## [Data extract]
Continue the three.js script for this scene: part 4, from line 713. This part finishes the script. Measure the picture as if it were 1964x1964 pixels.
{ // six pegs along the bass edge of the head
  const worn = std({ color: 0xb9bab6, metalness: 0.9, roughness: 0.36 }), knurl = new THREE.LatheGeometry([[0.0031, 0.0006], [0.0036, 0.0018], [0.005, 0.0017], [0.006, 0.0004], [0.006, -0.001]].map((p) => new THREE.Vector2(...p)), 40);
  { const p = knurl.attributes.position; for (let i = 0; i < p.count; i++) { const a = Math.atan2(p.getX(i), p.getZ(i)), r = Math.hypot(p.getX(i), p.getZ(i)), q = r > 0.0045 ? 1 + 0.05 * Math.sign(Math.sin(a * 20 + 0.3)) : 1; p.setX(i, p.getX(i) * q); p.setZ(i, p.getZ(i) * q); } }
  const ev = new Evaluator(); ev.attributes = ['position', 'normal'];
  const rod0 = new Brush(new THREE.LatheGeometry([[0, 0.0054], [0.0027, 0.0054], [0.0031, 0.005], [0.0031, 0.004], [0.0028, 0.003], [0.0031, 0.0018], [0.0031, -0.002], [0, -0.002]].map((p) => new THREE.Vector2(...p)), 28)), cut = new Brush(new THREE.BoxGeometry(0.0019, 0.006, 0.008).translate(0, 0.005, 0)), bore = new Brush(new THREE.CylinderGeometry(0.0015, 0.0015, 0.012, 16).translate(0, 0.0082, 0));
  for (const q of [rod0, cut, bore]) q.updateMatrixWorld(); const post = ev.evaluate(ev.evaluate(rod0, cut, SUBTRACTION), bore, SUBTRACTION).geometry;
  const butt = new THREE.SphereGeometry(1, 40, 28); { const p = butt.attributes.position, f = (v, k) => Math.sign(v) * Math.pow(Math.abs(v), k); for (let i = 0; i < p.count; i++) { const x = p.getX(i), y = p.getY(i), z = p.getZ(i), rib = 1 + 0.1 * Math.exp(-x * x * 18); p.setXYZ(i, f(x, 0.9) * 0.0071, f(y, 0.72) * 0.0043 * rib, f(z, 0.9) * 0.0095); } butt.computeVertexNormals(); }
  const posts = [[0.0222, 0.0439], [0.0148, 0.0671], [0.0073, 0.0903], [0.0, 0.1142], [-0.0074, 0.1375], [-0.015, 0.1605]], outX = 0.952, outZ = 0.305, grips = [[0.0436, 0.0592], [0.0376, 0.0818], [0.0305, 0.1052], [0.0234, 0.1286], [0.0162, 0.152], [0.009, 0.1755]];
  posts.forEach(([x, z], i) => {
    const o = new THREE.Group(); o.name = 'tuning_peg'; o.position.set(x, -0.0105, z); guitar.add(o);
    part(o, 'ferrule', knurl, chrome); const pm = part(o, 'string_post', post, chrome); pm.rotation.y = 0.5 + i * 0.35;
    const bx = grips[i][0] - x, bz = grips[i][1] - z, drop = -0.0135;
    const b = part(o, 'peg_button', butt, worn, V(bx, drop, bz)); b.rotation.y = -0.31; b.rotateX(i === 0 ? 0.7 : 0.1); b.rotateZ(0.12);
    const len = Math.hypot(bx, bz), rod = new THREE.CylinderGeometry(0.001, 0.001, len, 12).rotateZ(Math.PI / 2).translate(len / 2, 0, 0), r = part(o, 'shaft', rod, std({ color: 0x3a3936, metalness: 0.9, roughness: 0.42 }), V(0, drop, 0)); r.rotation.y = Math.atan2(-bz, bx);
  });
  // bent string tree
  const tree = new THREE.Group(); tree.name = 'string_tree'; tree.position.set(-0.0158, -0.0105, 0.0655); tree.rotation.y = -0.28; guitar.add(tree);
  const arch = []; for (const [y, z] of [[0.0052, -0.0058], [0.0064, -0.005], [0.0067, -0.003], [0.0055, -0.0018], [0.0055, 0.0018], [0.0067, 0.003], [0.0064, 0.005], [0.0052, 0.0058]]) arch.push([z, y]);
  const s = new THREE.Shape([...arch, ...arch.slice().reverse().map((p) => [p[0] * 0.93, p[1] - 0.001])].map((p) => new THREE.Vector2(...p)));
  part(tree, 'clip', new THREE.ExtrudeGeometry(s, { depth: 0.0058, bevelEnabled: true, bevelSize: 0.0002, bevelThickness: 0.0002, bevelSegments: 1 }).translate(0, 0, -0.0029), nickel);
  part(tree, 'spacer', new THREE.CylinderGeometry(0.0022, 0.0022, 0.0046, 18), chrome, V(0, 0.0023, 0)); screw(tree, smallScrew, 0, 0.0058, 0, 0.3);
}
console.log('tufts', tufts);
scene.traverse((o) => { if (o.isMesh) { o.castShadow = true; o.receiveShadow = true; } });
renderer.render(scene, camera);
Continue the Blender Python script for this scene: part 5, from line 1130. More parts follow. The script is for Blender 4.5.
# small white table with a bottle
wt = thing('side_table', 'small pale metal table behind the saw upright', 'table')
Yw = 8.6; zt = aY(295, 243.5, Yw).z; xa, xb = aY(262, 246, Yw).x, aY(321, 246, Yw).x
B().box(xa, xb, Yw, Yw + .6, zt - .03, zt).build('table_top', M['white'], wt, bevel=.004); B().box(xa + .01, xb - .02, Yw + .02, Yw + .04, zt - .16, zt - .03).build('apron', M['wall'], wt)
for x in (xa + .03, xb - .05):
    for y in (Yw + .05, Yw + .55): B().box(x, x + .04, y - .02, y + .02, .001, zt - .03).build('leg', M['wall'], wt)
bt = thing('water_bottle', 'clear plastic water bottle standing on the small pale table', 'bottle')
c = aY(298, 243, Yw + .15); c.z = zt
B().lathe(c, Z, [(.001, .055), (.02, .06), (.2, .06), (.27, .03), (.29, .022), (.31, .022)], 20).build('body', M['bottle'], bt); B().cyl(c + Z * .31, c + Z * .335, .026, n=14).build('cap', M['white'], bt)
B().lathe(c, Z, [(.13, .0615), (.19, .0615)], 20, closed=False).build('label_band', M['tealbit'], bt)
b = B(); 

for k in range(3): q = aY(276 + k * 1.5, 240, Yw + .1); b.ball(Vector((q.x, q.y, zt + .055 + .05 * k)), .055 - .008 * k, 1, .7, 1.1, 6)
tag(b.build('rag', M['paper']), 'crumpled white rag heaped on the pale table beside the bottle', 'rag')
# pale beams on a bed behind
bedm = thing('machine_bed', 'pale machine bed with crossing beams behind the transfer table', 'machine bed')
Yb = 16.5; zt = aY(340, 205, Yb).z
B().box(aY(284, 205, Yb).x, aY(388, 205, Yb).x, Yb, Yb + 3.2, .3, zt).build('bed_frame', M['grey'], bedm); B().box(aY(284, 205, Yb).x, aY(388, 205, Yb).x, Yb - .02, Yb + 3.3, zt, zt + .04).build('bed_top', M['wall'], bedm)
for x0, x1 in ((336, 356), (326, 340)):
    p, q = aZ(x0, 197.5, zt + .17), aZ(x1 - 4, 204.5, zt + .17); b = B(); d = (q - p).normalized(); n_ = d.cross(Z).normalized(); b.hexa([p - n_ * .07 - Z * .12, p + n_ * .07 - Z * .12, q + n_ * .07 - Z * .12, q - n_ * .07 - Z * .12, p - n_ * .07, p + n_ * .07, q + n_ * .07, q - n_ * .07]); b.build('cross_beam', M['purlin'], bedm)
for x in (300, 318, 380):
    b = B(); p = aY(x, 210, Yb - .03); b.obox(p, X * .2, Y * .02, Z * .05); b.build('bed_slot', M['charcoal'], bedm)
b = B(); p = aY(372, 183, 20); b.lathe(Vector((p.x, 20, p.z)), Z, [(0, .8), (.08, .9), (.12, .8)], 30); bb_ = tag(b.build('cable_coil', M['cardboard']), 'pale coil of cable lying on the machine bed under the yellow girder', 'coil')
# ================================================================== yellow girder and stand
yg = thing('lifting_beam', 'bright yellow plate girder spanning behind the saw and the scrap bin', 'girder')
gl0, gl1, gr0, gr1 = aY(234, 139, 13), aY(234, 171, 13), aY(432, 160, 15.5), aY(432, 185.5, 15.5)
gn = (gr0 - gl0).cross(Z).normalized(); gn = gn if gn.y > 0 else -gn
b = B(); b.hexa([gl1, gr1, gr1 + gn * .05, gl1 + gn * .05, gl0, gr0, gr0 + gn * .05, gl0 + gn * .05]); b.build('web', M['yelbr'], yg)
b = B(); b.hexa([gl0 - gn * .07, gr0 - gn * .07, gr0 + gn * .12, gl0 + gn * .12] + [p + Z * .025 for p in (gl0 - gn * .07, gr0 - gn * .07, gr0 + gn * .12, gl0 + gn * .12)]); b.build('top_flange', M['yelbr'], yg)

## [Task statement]
Select every line of the records holding the string "this".

## [Correct result]
Continue the three.js script for this scene: part 4, from line 713. This part finishes the script. Measure the picture as if it were 1964x1964 pixels.
Continue the Blender Python script for this scene: part 5, from line 1130. More parts follow. The script is for Blender 4.5.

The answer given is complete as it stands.